While gathering information about this comic, I had to delve deeply into my old comic archives, some dating back to as early as 1990. Folded in one of them, I found several letters from old friends. Friends back then would come and go, and there really was no way to keep in touch with them, seeing how Al Gore didn’t invent the internet just yet.
I didn’t have very many friends in high school. My friends were my comic book characters. Every memory I have from back then is jumbled with bits and pieces of comic book. Back then I lived in my dreams, I guess. From 10th grade on, aside from my childhood friends Allison Behm, Cindy Melton, Wesley Rost and Lisa Jones, I had very few others who I considered “friends”.
It wasn’t until I saw the note folded neatly in my comic book that I remembered a name that I hadn’t heard in years.
Steve Kester was one of my friends since 9th grade. I remember he used to sit alone in gym class and I always wanted to go talk to him. My friend Lacie ended up working with him and she introduced me to him. We became very close friends almost immediately.
I found out that he didn’t have the greatest life of all. From what I gathered, he didn’t like his parents very much, so much that he and his sister moved out when he turned 18 and got their own place.
He was around more than any of my other friends back then. If he couldn’t get a ride, he would walk. He spent several thanksgiving dinners with my family. He would go on our French club trips with us, and our French teacher, Mrs. Grimes, even got he and his sister a full thanksgiving dinner one year through some sort of program.
When I was sad, he’d always be there, and we’d share stories, watch anime and eat taco bell, get pizza hut and play some video games. Sometimes I think I saw him more than I saw my family. I was sad and had my feelings hurt a lot in highschool, and people were downright mean to me many times, and he always stood up for me, no matter what.
He was in upward bound. He was one of the brightest people that I’ve known, and he was given a second chance through the school.
We graduated on June 7th, 1996. Of course, it’s natural that people who were friends in highschool don’t remain friends long after, especially if there is distance that separates them. Leaving that highschool was one of the happiest days of my life, but … sadly, it was one of the last times I ever saw Steve Kester.
He went to college, I think to East Stroudsburg for some sort of history degree, and I saw him a few times after that… but I was going to Kutztown and he was going there, so … it was hard to correspond. I got the internet in 1998, and by then, he was gone.
It’s probably been ten years since I’ve seen him, but I still wonder where he is, what he is doing, and if he is okay.

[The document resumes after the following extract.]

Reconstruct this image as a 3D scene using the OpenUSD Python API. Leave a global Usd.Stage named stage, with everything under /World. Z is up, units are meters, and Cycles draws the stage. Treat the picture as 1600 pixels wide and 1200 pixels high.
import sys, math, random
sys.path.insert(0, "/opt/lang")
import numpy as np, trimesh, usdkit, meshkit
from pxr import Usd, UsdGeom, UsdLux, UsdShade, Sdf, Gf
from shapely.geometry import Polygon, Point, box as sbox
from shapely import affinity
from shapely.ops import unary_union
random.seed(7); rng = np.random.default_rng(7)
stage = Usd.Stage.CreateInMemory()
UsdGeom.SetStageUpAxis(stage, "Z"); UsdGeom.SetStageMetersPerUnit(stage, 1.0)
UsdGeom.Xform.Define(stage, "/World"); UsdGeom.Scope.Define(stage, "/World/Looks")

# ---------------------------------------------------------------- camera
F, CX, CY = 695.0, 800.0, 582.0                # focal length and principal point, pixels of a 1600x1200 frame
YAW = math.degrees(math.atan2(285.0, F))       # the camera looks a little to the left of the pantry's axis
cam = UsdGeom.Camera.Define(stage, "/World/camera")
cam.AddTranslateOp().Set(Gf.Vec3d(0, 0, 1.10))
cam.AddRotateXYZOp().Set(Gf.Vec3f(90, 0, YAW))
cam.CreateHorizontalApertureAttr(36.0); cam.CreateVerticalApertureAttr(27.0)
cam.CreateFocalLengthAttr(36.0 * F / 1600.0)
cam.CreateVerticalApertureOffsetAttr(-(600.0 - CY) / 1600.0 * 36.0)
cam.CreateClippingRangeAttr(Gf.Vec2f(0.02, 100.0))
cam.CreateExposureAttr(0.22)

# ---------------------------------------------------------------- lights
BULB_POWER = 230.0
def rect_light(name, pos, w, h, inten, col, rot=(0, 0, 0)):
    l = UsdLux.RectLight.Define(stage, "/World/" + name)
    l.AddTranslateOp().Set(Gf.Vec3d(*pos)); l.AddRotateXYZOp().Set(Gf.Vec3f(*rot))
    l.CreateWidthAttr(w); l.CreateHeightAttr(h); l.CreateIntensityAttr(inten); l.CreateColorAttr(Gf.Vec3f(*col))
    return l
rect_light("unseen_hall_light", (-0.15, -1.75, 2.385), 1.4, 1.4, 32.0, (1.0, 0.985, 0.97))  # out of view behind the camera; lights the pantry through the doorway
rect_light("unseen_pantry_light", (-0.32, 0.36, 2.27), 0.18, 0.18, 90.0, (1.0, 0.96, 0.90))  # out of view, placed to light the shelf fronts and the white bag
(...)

Myspace has reconnected me to many people who I lost touch with over the years, including my best friend from 3rd - 7th grade, Shannon Kitlas, who I talk to all the time now and I am more thankful than anyone could ever be for that fact, but there are a few casualties that I’m afraid I’ll be unable to recover.
That being said, if anyone reads this blog and knows his whereabouts, please let me know. I just want to know that he’s alive and okay. Afterall, it’s not everyday that you realize that a person that you took for granted in highschool was actually one of the best friends you’ve ever had.

That’s me and Steve at graduation, yikes, look at my crappy bangs. What kinda hair is that, Sara! Anyway, man, I miss you. I hope you’re doing all right.